Run a line along the top echelon of English cricketers from Underwood’s era and you’ll find only a handful eluding any of the various categories marked confrontational, cantankerous, detached, challenging, aloof… or any other euphemism for ‘tricky bastard’. Underwood fell into none of those. A more popular pilgrim you could not wish to find. It made him a natural choice for MCC president, and for the same role at Kent, his first and truest love, the club for whom he played over 900 times, taking 2,523 wickets.

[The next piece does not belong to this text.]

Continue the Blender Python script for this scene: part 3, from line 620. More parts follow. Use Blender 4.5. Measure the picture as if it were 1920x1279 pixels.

Cricket is about bonds forged, allegiances made and held onto. In 2011, two years after Underwood’s induction into the ICC’s Hall of Fame, the Annexe Stand at Kent’s St Lawrence ground was renamed the Underwood & Knott Stand in recognition of one of the English game’s great quintessential partnerships. Deadly and Knotty were made for each other.

It’s fun to ask not so much if Derek Underwood would have been successful in the modern era – in this time of DRS and trigger-finger umpires, daredevil shotmaking and white-ball riches – as to wonder just how gigantic he would have been. Think of it. That style. That zip and fizz. He was so ahead of his time that the game took four decades to catch up. It was almost as if, like all the true greats, that boy, bounding up to the sawdust-caked crease on a wet one in London – in perfect concord with life’s design – must have known the game’s secret truths all along.